##### Stored data #####

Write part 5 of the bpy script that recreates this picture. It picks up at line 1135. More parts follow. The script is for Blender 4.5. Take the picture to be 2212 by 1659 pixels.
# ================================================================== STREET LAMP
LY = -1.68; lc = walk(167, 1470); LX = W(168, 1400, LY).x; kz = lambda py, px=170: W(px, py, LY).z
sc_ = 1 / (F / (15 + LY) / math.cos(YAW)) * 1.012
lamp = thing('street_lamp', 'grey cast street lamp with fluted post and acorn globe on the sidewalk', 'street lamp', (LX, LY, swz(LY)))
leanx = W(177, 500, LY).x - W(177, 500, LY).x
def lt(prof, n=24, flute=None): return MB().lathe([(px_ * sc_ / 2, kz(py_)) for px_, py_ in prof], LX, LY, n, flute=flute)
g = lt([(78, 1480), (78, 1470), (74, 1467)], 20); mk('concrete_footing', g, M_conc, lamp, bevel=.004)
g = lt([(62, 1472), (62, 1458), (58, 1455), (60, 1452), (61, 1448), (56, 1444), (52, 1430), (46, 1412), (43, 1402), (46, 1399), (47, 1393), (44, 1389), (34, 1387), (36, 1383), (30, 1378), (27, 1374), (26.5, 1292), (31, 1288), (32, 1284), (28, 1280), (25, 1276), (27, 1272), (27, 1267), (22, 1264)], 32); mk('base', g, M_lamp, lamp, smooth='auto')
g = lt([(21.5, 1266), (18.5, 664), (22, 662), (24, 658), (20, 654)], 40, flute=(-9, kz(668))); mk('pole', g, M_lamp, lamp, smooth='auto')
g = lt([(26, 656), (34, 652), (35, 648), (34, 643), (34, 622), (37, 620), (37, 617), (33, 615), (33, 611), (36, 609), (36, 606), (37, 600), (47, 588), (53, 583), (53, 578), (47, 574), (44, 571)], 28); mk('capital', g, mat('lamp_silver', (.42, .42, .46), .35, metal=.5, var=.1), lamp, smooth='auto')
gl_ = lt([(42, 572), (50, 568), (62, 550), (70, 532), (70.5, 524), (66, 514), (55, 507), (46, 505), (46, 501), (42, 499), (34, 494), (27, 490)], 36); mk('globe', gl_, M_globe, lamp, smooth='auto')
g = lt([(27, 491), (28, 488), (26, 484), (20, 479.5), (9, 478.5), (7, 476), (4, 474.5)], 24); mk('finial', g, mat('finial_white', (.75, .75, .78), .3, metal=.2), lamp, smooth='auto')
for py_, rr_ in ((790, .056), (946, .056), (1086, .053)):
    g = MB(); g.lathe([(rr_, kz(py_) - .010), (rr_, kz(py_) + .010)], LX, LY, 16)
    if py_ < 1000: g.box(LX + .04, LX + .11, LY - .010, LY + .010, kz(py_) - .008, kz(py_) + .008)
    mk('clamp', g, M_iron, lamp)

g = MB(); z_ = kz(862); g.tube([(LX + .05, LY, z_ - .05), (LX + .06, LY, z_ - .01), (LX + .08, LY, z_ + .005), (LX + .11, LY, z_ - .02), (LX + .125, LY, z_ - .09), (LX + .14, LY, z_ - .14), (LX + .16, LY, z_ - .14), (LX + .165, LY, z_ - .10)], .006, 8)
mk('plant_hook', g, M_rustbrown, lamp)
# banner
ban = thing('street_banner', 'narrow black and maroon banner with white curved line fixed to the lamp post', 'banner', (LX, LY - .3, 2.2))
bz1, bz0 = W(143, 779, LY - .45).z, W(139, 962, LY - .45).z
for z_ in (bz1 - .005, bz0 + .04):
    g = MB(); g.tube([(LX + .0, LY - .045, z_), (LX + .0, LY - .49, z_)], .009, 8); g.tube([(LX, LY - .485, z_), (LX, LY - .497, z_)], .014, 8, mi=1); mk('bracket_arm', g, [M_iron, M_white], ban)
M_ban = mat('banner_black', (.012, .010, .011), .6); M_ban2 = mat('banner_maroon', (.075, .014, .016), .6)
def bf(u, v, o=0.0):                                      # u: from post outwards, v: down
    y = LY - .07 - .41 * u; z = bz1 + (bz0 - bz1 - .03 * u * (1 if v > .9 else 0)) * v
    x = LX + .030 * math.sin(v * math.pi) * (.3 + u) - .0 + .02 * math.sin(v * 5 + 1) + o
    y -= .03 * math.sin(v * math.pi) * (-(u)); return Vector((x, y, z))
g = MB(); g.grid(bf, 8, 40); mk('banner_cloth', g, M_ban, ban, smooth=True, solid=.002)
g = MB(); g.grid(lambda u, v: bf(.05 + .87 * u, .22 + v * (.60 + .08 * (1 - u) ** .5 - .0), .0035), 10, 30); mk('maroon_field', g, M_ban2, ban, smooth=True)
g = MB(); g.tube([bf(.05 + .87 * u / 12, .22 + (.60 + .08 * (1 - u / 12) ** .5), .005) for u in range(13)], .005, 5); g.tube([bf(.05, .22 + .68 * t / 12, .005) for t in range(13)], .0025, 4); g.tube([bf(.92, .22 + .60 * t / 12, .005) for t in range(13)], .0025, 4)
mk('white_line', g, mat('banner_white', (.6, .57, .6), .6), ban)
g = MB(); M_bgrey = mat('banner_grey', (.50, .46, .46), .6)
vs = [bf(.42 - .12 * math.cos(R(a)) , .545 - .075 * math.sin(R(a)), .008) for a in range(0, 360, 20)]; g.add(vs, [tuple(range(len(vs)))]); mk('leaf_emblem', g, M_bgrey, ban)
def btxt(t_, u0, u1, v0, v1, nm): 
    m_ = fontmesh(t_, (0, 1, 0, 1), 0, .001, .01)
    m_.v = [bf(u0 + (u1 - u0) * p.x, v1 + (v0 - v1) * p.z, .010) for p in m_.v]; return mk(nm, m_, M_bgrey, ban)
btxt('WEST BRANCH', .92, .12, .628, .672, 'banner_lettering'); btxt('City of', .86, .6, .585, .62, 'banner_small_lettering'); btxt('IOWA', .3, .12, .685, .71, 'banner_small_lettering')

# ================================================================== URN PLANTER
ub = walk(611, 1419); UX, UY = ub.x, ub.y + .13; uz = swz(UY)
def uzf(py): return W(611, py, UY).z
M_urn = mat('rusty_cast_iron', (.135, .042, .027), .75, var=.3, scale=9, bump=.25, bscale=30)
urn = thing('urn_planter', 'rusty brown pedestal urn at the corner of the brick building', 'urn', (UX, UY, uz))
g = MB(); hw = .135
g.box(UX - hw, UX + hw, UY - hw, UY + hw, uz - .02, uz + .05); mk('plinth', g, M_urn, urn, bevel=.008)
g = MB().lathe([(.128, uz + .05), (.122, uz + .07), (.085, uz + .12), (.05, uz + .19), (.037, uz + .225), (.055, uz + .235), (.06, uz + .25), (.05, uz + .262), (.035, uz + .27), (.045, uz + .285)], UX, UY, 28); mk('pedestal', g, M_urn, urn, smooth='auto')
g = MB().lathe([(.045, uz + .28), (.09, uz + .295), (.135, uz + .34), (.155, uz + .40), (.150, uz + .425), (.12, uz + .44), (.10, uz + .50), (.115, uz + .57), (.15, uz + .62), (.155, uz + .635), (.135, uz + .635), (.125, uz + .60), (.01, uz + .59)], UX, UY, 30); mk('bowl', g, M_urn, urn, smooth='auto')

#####

Exercise: Return what is listed above, exactly and completely.

Output of the task:
Write part 5 of the bpy script that recreates this picture. It picks up at line 1135. More parts follow. The script is for Blender 4.5. Take the picture to be 2212 by 1659 pixels.
# ================================================================== STREET LAMP
LY = -1.68; lc = walk(167, 1470); LX = W(168, 1400, LY).x; kz = lambda py, px=170: W(px, py, LY).z
sc_ = 1 / (F / (15 + LY) / math.cos(YAW)) * 1.012
lamp = thing('street_lamp', 'grey cast street lamp with fluted post and acorn globe on the sidewalk', 'street lamp', (LX, LY, swz(LY)))
leanx = W(177, 500, LY).x - W(177, 500, LY).x
def lt(prof, n=24, flute=None): return MB().lathe([(px_ * sc_ / 2, kz(py_)) for px_, py_ in prof], LX, LY, n, flute=flute)
g = lt([(78, 1480), (78, 1470), (74, 1467)], 20); mk('concrete_footing', g, M_conc, lamp, bevel=.004)
g = lt([(62, 1472), (62, 1458), (58, 1455), (60, 1452), (61, 1448), (56, 1444), (52, 1430), (46, 1412), (43, 1402), (46, 1399), (47, 1393), (44, 1389), (34, 1387), (36, 1383), (30, 1378), (27, 1374), (26.5, 1292), (31, 1288), (32, 1284), (28, 1280), (25, 1276), (27, 1272), (27, 1267), (22, 1264)], 32); mk('base', g, M_lamp, lamp, smooth='auto')
g = lt([(21.5, 1266), (18.5, 664), (22, 662), (24, 658), (20, 654)], 40, flute=(-9, kz(668))); mk('pole', g, M_lamp, lamp, smooth='auto')
g = lt([(26, 656), (34, 652), (35, 648), (34, 643), (34, 622), (37, 620), (37, 617), (33, 615), (33, 611), (36, 609), (36, 606), (37, 600), (47, 588), (53, 583), (53, 578), (47, 574), (44, 571)], 28); mk('capital', g, mat('lamp_silver', (.42, .42, .46), .35, metal=.5, var=.1), lamp, smooth='auto')
gl_ = lt([(42, 572), (50, 568), (62, 550), (70, 532), (70.5, 524), (66, 514), (55, 507), (46, 505), (46, 501), (42, 499), (34, 494), (27, 490)], 36); mk('globe', gl_, M_globe, lamp, smooth='auto')
g = lt([(27, 491), (28, 488), (26, 484), (20, 479.5), (9, 478.5), (7, 476), (4, 474.5)], 24); mk('finial', g, mat('finial_white', (.75, .75, .78), .3, metal=.2), lamp, smooth='auto')
for py_, rr_ in ((790, .056), (946, .056), (1086, .053)):
    g = MB(); g.lathe([(rr_, kz(py_) - .010), (rr_, kz(py_) + .010)], LX, LY, 16)
    if py_ < 1000: g.box(LX + .04, LX + .11, LY - .010, LY + .010, kz(py_) - .008, kz(py_) + .008)
    mk('clamp', g, M_iron, lamp)

g = MB(); z_ = kz(862); g.tube([(LX + .05, LY, z_ - .05), (LX + .06, LY, z_ - .01), (LX + .08, LY, z_ + .005), (LX + .11, LY, z_ - .02), (LX + .125, LY, z_ - .09), (LX + .14, LY, z_ - .14), (LX + .16, LY, z_ - .14), (LX + .165, LY, z_ - .10)], .006, 8)
mk('plant_hook', g, M_rustbrown, lamp)
# banner
ban = thing('street_banner', 'narrow black and maroon banner with white curved line fixed to the lamp post', 'banner', (LX, LY - .3, 2.2))
bz1, bz0 = W(143, 779, LY - .45).z, W(139, 962, LY - .45).z
for z_ in (bz1 - .005, bz0 + .04):
    g = MB(); g.tube([(LX + .0, LY - .045, z_), (LX + .0, LY - .49, z_)], .009, 8); g.tube([(LX, LY - .485, z_), (LX, LY - .497, z_)], .014, 8, mi=1); mk('bracket_arm', g, [M_iron, M_white], ban)
M_ban = mat('banner_black', (.012, .010, .011), .6); M_ban2 = mat('banner_maroon', (.075, .014, .016), .6)
def bf(u, v, o=0.0):                                      # u: from post outwards, v: down
    y = LY - .07 - .41 * u; z = bz1 + (bz0 - bz1 - .03 * u * (1 if v > .9 else 0)) * v
    x = LX + .030 * math.sin(v * math.pi) * (.3 + u) - .0 + .02 * math.sin(v * 5 + 1) + o
    y -= .03 * math.sin(v * math.pi) * (-(u)); return Vector((x, y, z))
g = MB(); g.grid(bf, 8, 40); mk('banner_cloth', g, M_ban, ban, smooth=True, solid=.002)
g = MB(); g.grid(lambda u, v: bf(.05 + .87 * u, .22 + v * (.60 + .08 * (1 - u) ** .5 - .0), .0035), 10, 30); mk('maroon_field', g, M_ban2, ban, smooth=True)
g = MB(); g.tube([bf(.05 + .87 * u / 12, .22 + (.60 + .08 * (1 - u / 12) ** .5), .005) for u in range(13)], .005, 5); g.tube([bf(.05, .22 + .68 * t / 12, .005) for t in range(13)], .0025, 4); g.tube([bf(.92, .22 + .60 * t / 12, .005) for t in range(13)], .0025, 4)
mk('white_line', g, mat('banner_white', (.6, .57, .6), .6), ban)
g = MB(); M_bgrey = mat('banner_grey', (.50, .46, .46), .6)
vs = [bf(.42 - .12 * math.cos(R(a)) , .545 - .075 * math.sin(R(a)), .008) for a in range(0, 360, 20)]; g.add(vs, [tuple(range(len(vs)))]); mk('leaf_emblem', g, M_bgrey, ban)
def btxt(t_, u0, u1, v0, v1, nm): 
    m_ = fontmesh(t_, (0, 1, 0, 1), 0, .001, .01)
    m_.v = [bf(u0 + (u1 - u0) * p.x, v1 + (v0 - v1) * p.z, .010) for p in m_.v]; return mk(nm, m_, M_bgrey, ban)
btxt('WEST BRANCH', .92, .12, .628, .672, 'banner_lettering'); btxt('City of', .86, .6, .585, .62, 'banner_small_lettering'); btxt('IOWA', .3, .12, .685, .71, 'banner_small_lettering')

# ================================================================== URN PLANTER
ub = walk(611, 1419); UX, UY = ub.x, ub.y + .13; uz = swz(UY)
def uzf(py): return W(611, py, UY).z
M_urn = mat('rusty_cast_iron', (.135, .042, .027), .75, var=.3, scale=9, bump=.25, bscale=30)
urn = thing('urn_planter', 'rusty brown pedestal urn at the corner of the brick building', 'urn', (UX, UY, uz))
g = MB(); hw = .135
g.box(UX - hw, UX + hw, UY - hw, UY + hw, uz - .02, uz + .05); mk('plinth', g, M_urn, urn, bevel=.008)
g = MB().lathe([(.128, uz + .05), (.122, uz + .07), (.085, uz + .12), (.05, uz + .19), (.037, uz + .225), (.055, uz + .235), (.06, uz + .25), (.05, uz + .262), (.035, uz + .27), (.045, uz + .285)], UX, UY, 28); mk('pedestal', g, M_urn, urn, smooth='auto')
g = MB().lathe([(.045, uz + .28), (.09, uz + .295), (.135, uz + .34), (.155, uz + .40), (.150, uz + .425), (.12, uz + .44), (.10, uz + .50), (.115, uz + .57), (.15, uz + .62), (.155, uz + .635), (.135, uz + .635), (.125, uz + .60), (.01, uz + .59)], UX, UY, 30); mk('bowl', g, M_urn, urn, smooth='auto')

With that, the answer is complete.